Bally and The Attico display ambivalent personalities at Milan Fashion Week


Translated by

Nicola Mira

Published


September 23, 2024

Fashion is one of our main means of expression. However, managing to translate the different facets of a personality into a garment or a look is not easy. On Saturday, Bally and The Attico managed to do it brilliantly. On the fifth day of the Milan women's ready-to-wear shows, these two brands were able to convey ambivalence in all its splendour with their Spring/Summer 2025 collections. Bally with a punk chic style. And The Attico with a combination of power and fragility.

Bally, spring/summer 2025 – ©Launchmetrics/spotlight

At Bally, Simone Bellotti is continuing his path, even though the label has changed ownership, having been acquired in August by the American private equity firm Regent. The Italian designer, who is already on his third collection for Bally, continually reinterprets the codes of the historic Swiss shoe brand, injecting them with a discreet dose of subversion.

The first impression one gets is that Bellotti's wardrobe is characterised by a typically Swiss rigour, with its friendly trouser suits, fitted jackets, formal and elegant cocktail dresses, sensible white or light blue shirts and sober lace-up shoes. But there is something strange at play. If we look more closely at the silhouettes, we see that they are sprinkled with unusual details that upset the established order.
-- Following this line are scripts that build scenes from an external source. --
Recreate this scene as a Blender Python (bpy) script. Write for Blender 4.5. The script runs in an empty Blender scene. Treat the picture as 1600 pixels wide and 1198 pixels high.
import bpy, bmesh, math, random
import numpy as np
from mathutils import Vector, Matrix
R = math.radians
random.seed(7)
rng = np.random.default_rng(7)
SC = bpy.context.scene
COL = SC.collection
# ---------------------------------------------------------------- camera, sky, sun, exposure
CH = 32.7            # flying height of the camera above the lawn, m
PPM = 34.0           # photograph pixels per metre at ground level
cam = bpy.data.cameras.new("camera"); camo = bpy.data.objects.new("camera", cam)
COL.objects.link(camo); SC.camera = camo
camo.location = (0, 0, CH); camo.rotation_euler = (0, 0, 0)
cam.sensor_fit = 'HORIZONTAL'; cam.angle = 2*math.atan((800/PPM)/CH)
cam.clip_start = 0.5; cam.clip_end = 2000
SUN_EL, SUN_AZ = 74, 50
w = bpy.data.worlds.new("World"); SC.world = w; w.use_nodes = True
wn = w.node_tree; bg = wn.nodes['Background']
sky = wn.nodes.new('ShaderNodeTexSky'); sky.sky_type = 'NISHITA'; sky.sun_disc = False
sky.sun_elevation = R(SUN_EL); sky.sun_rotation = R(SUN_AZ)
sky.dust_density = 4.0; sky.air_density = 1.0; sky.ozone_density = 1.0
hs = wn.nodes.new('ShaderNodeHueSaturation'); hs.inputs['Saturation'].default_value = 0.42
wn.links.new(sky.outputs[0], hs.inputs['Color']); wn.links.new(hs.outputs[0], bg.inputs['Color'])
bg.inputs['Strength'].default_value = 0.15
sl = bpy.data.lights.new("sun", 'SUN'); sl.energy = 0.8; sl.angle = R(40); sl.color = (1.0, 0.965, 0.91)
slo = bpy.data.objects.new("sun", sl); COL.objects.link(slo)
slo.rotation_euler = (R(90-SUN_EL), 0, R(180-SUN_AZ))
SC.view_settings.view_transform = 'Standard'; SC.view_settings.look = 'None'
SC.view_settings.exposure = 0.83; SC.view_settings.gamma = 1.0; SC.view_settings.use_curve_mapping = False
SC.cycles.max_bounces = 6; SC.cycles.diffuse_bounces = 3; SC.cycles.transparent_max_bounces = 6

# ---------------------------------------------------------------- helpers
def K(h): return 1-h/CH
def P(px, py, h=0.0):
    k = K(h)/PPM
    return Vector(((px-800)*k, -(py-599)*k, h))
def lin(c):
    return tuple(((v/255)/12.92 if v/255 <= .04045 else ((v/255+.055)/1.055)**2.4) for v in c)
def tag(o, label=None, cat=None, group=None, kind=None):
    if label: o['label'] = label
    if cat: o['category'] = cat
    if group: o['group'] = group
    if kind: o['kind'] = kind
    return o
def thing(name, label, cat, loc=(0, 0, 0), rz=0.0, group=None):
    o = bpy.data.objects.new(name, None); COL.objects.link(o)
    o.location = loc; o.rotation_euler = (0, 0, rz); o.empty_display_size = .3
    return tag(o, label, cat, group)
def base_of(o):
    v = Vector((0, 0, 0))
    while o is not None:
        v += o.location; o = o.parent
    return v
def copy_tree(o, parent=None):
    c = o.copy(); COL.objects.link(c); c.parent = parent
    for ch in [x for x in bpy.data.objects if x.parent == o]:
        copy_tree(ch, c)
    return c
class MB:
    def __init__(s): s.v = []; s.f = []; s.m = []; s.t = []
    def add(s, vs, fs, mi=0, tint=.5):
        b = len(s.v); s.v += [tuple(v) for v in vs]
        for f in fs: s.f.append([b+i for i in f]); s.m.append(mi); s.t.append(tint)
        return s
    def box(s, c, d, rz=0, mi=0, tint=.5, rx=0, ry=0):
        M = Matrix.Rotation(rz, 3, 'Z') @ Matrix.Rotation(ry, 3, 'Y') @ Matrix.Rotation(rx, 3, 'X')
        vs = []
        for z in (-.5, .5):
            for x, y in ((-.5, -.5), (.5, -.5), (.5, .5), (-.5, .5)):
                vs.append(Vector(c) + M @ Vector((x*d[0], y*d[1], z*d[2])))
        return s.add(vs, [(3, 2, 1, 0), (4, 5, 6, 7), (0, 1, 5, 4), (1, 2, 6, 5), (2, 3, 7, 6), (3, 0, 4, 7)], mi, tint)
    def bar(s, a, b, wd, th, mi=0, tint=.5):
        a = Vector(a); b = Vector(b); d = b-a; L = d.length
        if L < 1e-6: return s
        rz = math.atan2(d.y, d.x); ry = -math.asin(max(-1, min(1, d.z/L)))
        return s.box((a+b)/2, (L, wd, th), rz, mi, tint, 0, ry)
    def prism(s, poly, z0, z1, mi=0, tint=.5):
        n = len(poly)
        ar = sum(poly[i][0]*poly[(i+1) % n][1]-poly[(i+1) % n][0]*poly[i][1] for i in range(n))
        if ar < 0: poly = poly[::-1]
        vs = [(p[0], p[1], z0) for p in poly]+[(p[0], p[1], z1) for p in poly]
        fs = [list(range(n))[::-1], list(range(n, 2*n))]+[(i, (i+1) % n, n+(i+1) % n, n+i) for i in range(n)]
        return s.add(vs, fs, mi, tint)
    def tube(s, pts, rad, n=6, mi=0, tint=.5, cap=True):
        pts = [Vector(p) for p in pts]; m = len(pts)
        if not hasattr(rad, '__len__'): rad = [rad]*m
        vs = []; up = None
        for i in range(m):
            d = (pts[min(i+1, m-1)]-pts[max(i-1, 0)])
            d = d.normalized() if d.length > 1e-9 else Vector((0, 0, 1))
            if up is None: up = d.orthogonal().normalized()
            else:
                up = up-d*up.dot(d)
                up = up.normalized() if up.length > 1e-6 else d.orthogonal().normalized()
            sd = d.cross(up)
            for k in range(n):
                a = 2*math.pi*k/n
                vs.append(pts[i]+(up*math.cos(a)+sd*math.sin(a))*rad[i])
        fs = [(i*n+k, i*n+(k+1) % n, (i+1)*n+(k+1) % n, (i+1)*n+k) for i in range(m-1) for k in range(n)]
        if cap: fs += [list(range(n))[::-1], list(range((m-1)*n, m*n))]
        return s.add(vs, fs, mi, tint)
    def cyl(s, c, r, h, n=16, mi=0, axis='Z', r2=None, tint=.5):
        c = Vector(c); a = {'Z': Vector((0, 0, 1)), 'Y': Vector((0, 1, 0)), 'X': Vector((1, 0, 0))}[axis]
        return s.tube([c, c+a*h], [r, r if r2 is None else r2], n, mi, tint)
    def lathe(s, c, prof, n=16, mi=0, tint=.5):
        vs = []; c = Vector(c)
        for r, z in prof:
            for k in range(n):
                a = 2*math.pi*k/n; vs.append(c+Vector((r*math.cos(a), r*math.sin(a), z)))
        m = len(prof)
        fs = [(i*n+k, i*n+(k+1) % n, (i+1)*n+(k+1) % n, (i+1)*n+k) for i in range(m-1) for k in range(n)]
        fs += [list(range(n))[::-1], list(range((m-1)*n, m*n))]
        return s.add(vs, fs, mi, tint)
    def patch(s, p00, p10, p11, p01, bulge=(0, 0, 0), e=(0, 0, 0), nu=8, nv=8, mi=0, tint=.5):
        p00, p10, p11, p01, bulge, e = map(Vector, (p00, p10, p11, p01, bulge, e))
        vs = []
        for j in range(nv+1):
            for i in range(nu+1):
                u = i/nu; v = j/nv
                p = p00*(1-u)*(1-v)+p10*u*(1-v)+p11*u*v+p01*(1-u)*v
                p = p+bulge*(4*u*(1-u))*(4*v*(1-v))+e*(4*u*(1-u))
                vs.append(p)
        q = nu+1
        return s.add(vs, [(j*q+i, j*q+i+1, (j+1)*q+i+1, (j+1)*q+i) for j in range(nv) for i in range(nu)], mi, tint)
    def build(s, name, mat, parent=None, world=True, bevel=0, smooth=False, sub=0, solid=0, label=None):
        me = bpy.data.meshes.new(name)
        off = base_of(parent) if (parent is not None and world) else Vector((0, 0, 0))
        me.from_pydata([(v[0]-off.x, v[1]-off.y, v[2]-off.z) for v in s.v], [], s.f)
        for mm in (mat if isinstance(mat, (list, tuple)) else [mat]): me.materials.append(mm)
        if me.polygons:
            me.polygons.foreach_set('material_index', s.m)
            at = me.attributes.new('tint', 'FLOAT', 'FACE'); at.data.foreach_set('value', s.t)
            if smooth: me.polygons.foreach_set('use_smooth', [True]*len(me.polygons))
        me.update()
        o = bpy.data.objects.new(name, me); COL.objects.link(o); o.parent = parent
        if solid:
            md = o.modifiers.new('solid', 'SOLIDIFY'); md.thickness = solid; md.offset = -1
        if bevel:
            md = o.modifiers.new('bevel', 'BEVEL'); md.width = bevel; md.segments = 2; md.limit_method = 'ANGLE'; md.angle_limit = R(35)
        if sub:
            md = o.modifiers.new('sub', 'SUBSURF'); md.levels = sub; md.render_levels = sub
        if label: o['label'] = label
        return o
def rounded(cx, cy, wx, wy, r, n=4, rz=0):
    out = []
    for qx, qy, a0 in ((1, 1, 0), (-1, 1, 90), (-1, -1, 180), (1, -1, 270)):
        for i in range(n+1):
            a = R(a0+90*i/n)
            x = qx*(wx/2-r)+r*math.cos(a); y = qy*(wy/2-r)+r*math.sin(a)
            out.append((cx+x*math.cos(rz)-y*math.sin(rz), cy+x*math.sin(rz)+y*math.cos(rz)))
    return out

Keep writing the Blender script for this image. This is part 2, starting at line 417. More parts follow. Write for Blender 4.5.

An openwork mesh vest and a zipped leather vest were worn discreetly under a navy business suit. Extremely classic shoe styles were studded with spikes and handbags were packed with metal studs. A straight-cut taffeta skirt looked unstitched, with a strip of fabric trailing behind it, as if it had slipped down the legs. The collars of coats and jackets were visibly turned up, and the styles seemed to be embedded in the garments.

Bright flashes of red, green and royal blue burst onto a few garments (a raincoat, a blouse, a bra and some bags), adding a vibrant note to the collection’s generally austere palette. Bellotti also did some bold work with volumes. Some of the suit jackets featured flared hems, paired with balloon skirts. Wraparound, hourglass-shaped coats billowed at the sides. Some of the skirts rose almost to a horizontal plane, as if ruffled by the wind, and round hoops were placed over straight-line skirts.

The Attico, spring/summer 2025 – ©Launchmetrics/spotlight

Glamour and sequins characterise The Attico’s collection, which is also imbued with a sporty and urban touch. After their dazzling debut on the Milanese catwalks last season, Gilda Ambrosio and Giorgia Tordini are back at Milan Fashion Week with their label, synonymous with a certain kind of relaxed and cool luxury. This time, they introduce an element of fragility into their work, imagining a love break-up symbolised by the sound of breaking glass, as well as a story of resilience, in which women “are stronger than all this and walk on the broken glass appreciating its sound, feeling powerful and very much themselves”, as they explain in their presentation note.

The show was held in a hangar decorated with vintage crystal chandeliers, under which the models paraded majestically, some sporting large ostrich feathers as headdresses. In the party spirit, the women of The Attico were ready for action, more seductive than ever. For them, the party is never far away. They come out in tasseled dresses or makeshift ensembles, with silver lace that looks like rags or simply by tying a nylon petticoat to a pair of culottes or a sheer camisole. In some cases, the bra acts as a top. When all else fails, a pair of oversized leather pants is the perfect option.

Otherwise, they would wear an oversized anorak or an oversized, faded hoodie over a sexy, form-fitting dress or a more airy one, decorated with feathers. A flesh-colored petticoat dress would be worn over a pair of black leather pants. Some of the minidresses were a whirlwind of movement, with their silver straps, thin bands of magnetic tape, or frayed fabric in cascades of threads and ribbons. Others consisted of rows of crystals and rhinestones, which wove a tinkling web over the body.

The collection also had a masculine feel, with statement pieces such as oversized leather jackets, long dresses and coats, and a studded belt holding up a pair of leather trousers made from a patchwork of soft furs. A sporty element was also present, via a collaboration with Nike that resulted in ultra-tight swimsuits, sports bras, leggings and trainers.